■ Instruction:
Gather up the lines that contain "script".

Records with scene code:
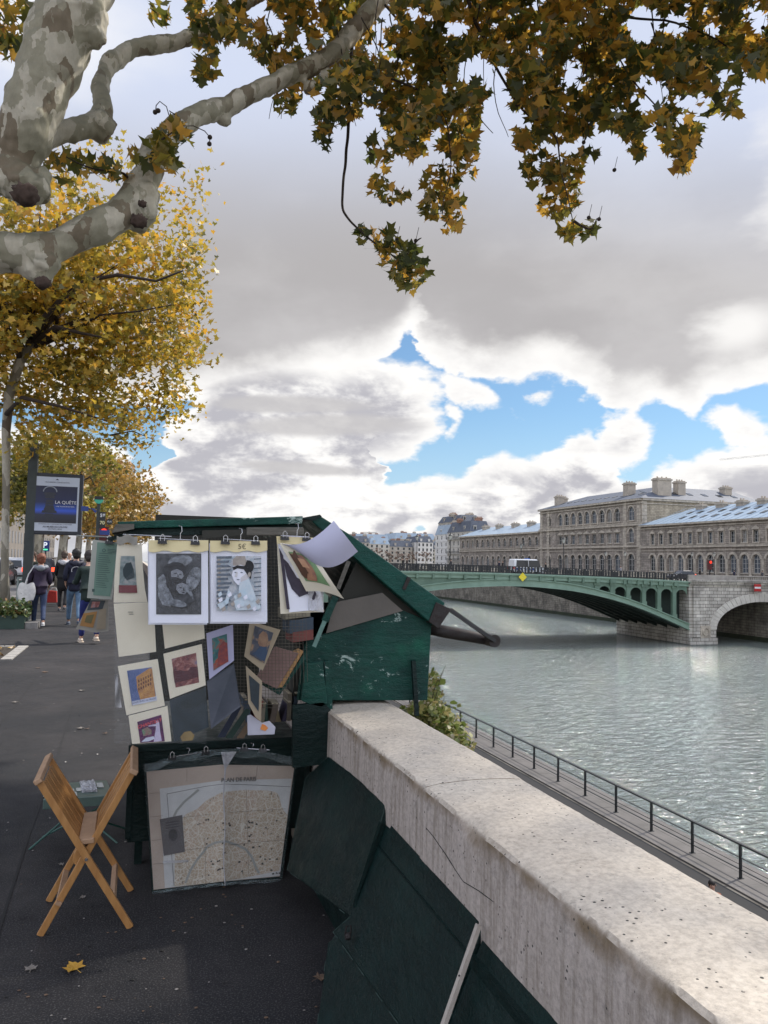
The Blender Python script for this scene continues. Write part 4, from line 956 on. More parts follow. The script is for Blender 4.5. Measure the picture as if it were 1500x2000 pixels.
person(gp(147,1172), .1, 'far person in brown jacket between the navy hood and the trunk', 1.72, (.09,.05,.035), (.03,.03,.04), (.12,.07,.04), (.05,.05,.05), .2, simple=True)
person(gp(173,1170), 0, 'far person with fair hair at the left edge of the green notices', 1.68, (.14,.06,.05), (.03,.03,.04), (.30,.20,.10), (.05,.05,.05), .2, simple=True)
for i, (x, y, lab, c) in enumerate([(787,1094,'tiny figure in black at the left end of the bridge railing',(.012,.012,.014)),(795,1094,'tiny figure in brown just right of the leftmost figure on the bridge',(.05,.035,.03)),(975,1096,'tiny figure left of the white van on the bridge',(.02,.02,.05)),(982,1096,'tiny figure closest to the front left of the white van',(.03,.02,.02)),(1066,1099,'tiny figure just right of the white van on the bridge',(.012,.012,.014)),(1212,1110,'tiny figure in pale jacket on the bridge below the high palace corner',(.35,.34,.36)),(881,1093,'tiny figure under the second bridge lamp',(.03,.03,.04))]):
    p = onY(x, y, YB+1.2); person((p.x, YB+1.2, zd(p.x)+.02), 1.57, lab, 1.74, c, (.02,.02,.03), (.04,.03,.02), (.03,.03,.03), .2, simple=True)
for i, (x, lab, c) in enumerate([(1367,'tiny figure in black on the palace quay left of the traffic light',(.012,.012,.014)),(1434,'tiny figure in dark blue on the palace quay above the stone arch',(.02,.02,.05)),(1489,'tiny figure in grey on the palace quay at the right edge',(.08,.08,.09))]):
    p = onX(x, 1100, 98.5); person((98.5, p.y, -.02), .3, lab, 1.76, c, (.02,.02,.03), (.04,.03,.02), (.03,.03,.03), .2, simple=True)
# the walker on the lower quay, only the head shows over the parapet
pq = onZ(1394, 1716, ZQ+1.66)
person((pq.x-.05, pq.y, ZQ-.0), 2.6, 'walker in orange top on the lower quay, dark-haired head above the parapet', 1.60, (.35,.12,.06), (.03,.03,.05), (.02,.015,.012), (.1,.1,.1), .2)
# ---------------------------------------------------------------- vehicles
M_TYRE = mat('tyre', (.02,.02,.02), None, 9, .9); M_RIM = mat('rim', (.35,.35,.36), None, 9, .3, metal=.8); M_CARG = mat('car_glass', (.02,.025,.03), None, 3, .08)
M_RED = mat('tail_lamp', (.45,.02,.02), (.35,.01,.01), 9, .2); M_WL = mat('head_lamp', (.7,.7,.7), None, 9, .15)
def emis(name, c, s):
    m = bpy.data.materials.new(name); m.use_nodes = True; e = m.node_tree.nodes['Principled BSDF']; e.inputs['Base Color'].default_value = (*c,1); e.inputs['Emission Color'].default_value = (*c,1); e.inputs['Emission Strength'].default_value = s; return m
M_REDL = emis('lit_tail_lamp', (1,.08,.03), 2.0)
def car(loc, rotz, label, col, L=4.3, Wd=1.8, Hh=1.55, kind='hatch', lit=True, group='cars in the street', marks=None):
    """nose towards local +Y"""
    R = thing('parked_car' if not marks else 'police_van', loc, label, 'car' if not marks else 'van', group); R['_o'] = (0,0,0)
    pm = mat('car_paint_%d_%d' % (int(col[0]*99), int(col[2]*99)), col, tuple(c*.92 for c in col), 1, .22, metal=.25)
    y0, y1 = -L/2, L/2
    if kind == 'van': prof = [(y0,.32),(y0-.02,.9),(y0+.05,Hh-.12),(y0+.22,Hh),(y1-1.75,Hh),(y1-1.0,1.05),(y1-.25,.92),(y1,.7),(y1,.32)]
    else: prof = [(y0+.02,.30),(y0-.02,.62),(y0+.04,.95),(y0+.32,Hh-.10),(y0+.75,Hh),(y1-2.1,Hh-.02),(y1-1.25,.98),(y1-.35,.86),(y1,.62),(y1-.02,.30)]
    def xs(z, f=1): return Wd/2*(1-.14*max(0,(z-.95)/(Hh-.95))**1.2)*(1-.04*(z < .45))
    b = MB(); n = len(prof); lay = [(-1,0),(-.86,.03),(.86,.03),(1,0)]; vs = []
    for s, dz in lay:
        for y, z in prof: vs.append((s*xs(z), y*(1 if abs(s) < .95 else .97), z+(dz if z > .5 else 0)))
    fs = [(i*n+j, i*n+(j+1)%n, (i+1)*n+(j+1)%n, (i+1)*n+j) for i in range(3) for j in range(n)]+[tuple(range(n-1,-1,-1)), tuple(3*n+j for j in range(n))]
    b.add(vs, fs); b.build('body', pm, R, bevel=.04)
    # glass
    zt, zb2 = Hh-.14, 1.0
    b = MB(); x = xs(1.2)*.80
    b.add([(-x,y0+.0,1.02),(x,y0+.0,1.02),(x*.9,y0+.24,Hh-.16),(-x*.9,y0+.24,Hh-.16)], [(0,1,2,3)]); b.build('rear_window', M_CARG, R)
    fy = (y1-1.22, y1-2.02) if kind != 'van' else (y1-.99, y1-1.66)
    b = MB(); b.add([(-x,fy[0]+.035,1.04),(x,fy[0]+.035,1.04),(x*.92,fy[1]+.035,Hh-.12),(-x*.92,fy[1]+.035,Hh-.12)], [(0,1,2,3)]); b.build('windscreen', M_CARG, R)
    for s in (-1, 1):
        b = MB(); m0, m1 = y0+.35, fy[0]-.15
        for a, c in ((m0, (m0+m1)/2-.04), ((m0+m1)/2+.04, m1)):
            k = .33 if c == m1 else 0
            b.add([(s*(xs(1.02)+.012),a,1.02),(s*(xs(1.02)+.012),c,1.02),(s*(xs(zt)+.012),c-k,zt),(s*(xs(zt)+.012),a+(.12 if a == m0 else 0),zt)], [(0,1,2,3)])
        b.build('side_windows', M_CARG, R)
        b = MB(); b.box(s*Wd/2*.93-.13, s*Wd/2*.93+.06, y0-.05, y0+.12, .72, 1.0); b.build('tail_lamp', M_REDL if lit else M_RED, R)
        b = MB(); b.box(s*Wd/2*.80-.16, s*Wd/2*.80+.14, y1-.16, y1+.02, .62, .78); b.build('headlight', M_WL, R)
        b = MB(); b.blob((s*(Wd/2+.10), fy[0]-.25, 1.05), .1, sub=2, sq=(1,.6,.8)); b.build('mirror', pm, R, True)
        for yy in (y0+.8, y1-.85):
            b = MB(); b.tube([(s*(Wd/2-.20),yy,.32),(s*(Wd/2+.005),yy,.32)], .32, 20); w = b.build('wheel', M_TYRE, R)
            b = MB(); b.tube([(s*(Wd/2+.006),yy,.32),(s*(Wd/2+.02),yy,.32)], .20, 14); b.build('rim', M_RIM, w)
    b = MB(); b.box(-.26,.26,y0-.045,y0-.025,.55,.66); b.build('number_plate', M_WHT, R)
    b = MB(); b.box(-Wd/2*.9,Wd/2*.9,y0-.06,y0+.1,.33,.5); b.build('bumper', M_TYRE, R)
    if marks:
        for s in (-1, 1):
            b = MB()
            for i in range(5): b.prism([(s*(Wd/2+.004),y0+.5+i*.65,.55),(s*(Wd/2+.004),y0+.85+i*.65,.55),(s*(Wd/2+.004),y0+.65+i*.65,.9),(s*(Wd/2+.004),y0+.3+i*.65,.9)], (s*.006,0,0))
            b.build('stripes', mat('van_blue', (.03,.07,.25), None, 9), R)
        b = MB(); b.box(-.6,.6,-.3,-.05,Hh+.04,Hh+.16); b.build('light_bar', mat('bar_blue', (.05,.15,.5), None, 9, .2), R)
    R.location = loc; R.rotation_euler = (0,0,rotz); return R
ZR = -.125
def gc(x, y, Y): p = onY(x, y, Y); return (p.x, Y, ZR)
car(gc(29,1110,58), 0, 'silver car seen from behind left of the slender tree trunk', (.55,.56,.58), 4.3, 1.85, 1.62)
car(gc(-8,1110,50), 0, 'red-lamped dark car cut by the left edge of the photo', (.05,.05,.06), 4.3, 1.8, 1.5)
car(gc(67,1100,66), 0, 'pale grey car behind the poster pole with red lamps', (.35,.35,.37), 4.3, 1.8, 1.5)
car(gc(86,1098,60), 0, 'dark car right of the poster pole below the parking sign', (.03,.03,.04), 4.4, 1.85, 1.65)
car(gc(33,1098,84), 0, 'small dark car farther up the street above the silver one', (.05,.05,.07), 4.2, 1.8, 1.5)
pv = onY(1031, 1110, YB+7); car((pv.x, YB+7, zd(pv.x)+.02), -PI/2, 'white police van with blue marks standing on the bridge', (.72,.73,.75), 5.6, 2.0, 2.15, 'van', False, 'vehicles on the bridge', True)
car((onY(1330,1110,YB+9).x, YB+9, -.1), PI/2, 'dark car at the far end of the bridge beside the stone pier', (.03,.03,.035), group='vehicles on the bridge')
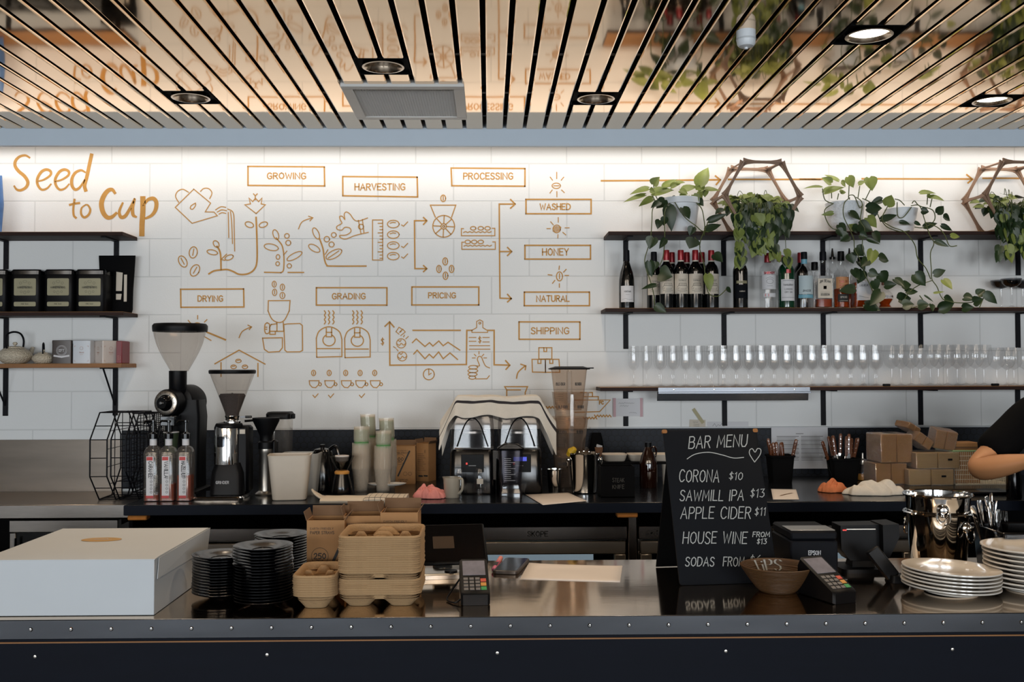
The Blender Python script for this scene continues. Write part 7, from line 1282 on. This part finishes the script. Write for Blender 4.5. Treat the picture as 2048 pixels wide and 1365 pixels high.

■ Complete answer:
The Blender Python script for this scene continues. Write part 4, from line 956 on. More parts follow. The script is for Blender 4.5. Measure the picture as if it were 1500x2000 pixels.
The Blender Python script for this scene continues. Write part 7, from line 1282 on. This part finishes the script. Write for Blender 4.5. Treat the picture as 2048 pixels wide and 1365 pixels high.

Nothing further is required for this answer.